Where teams get stuck
Most teams don’t consciously choose a category.
They say they have interns, operate as if they have junior teammates, and govern as if they’re still using tools.
That’s where friction appears:
agents that feel “flaky”,
context that mysteriously evaporates,
responsibility that quietly shifts onto humans without being acknowledged.
None of this is about intelligence or consciousness: it’s about coordination.
Why this matters for speed
In The need for speed, we talked about iteration velocity and feedback loops.
This is the other half of that story.
Speed doesn’t come from clever prompts alone. It also comes from continuity:
remembering what mattered last time,
not relearning the same lessons,
and letting systems hold context so humans don’t have to.
If you want agents to move fast with you, you have to be honest about what role they’re playing.
Naming the role is the work
There’s no single “right” answer here.
Not every team wants senior-agent dynamics, nor should every system should persist.
Once you’ve named the role, you might find the name starts to carry weight you didn’t expect.
Expectations shift. Failure modes change. Questions about ownership, continuity, and handoff stop being abstract and start becoming operational.

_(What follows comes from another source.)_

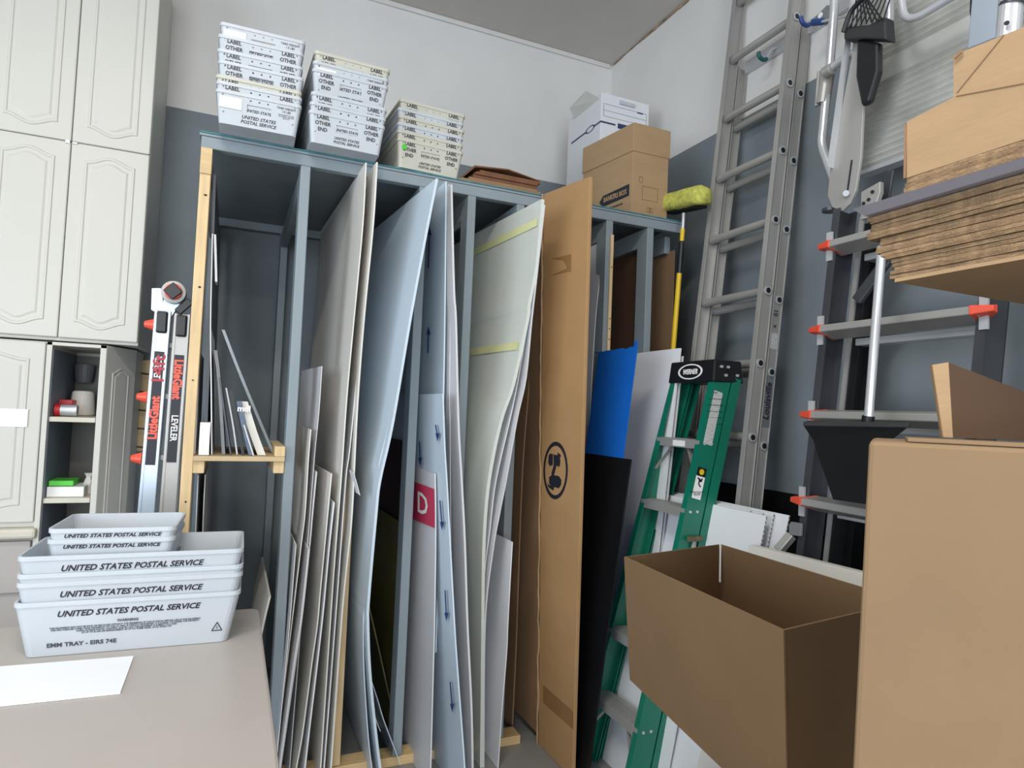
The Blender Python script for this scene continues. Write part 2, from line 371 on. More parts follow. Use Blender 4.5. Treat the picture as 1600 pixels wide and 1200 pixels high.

But there is a wrong move:
relying on agents like teammates while governing them like replaceable tools.
The most dangerous configuration isn’t giving agents too much responsibility; it’s giving them responsibility without naming it.
Once teams get clear about the kind of teammates they actually have, the rest—tooling, guardrails, workflows—gets much easier to reason about.
This article was written with AI assistance at the junior-teammate level.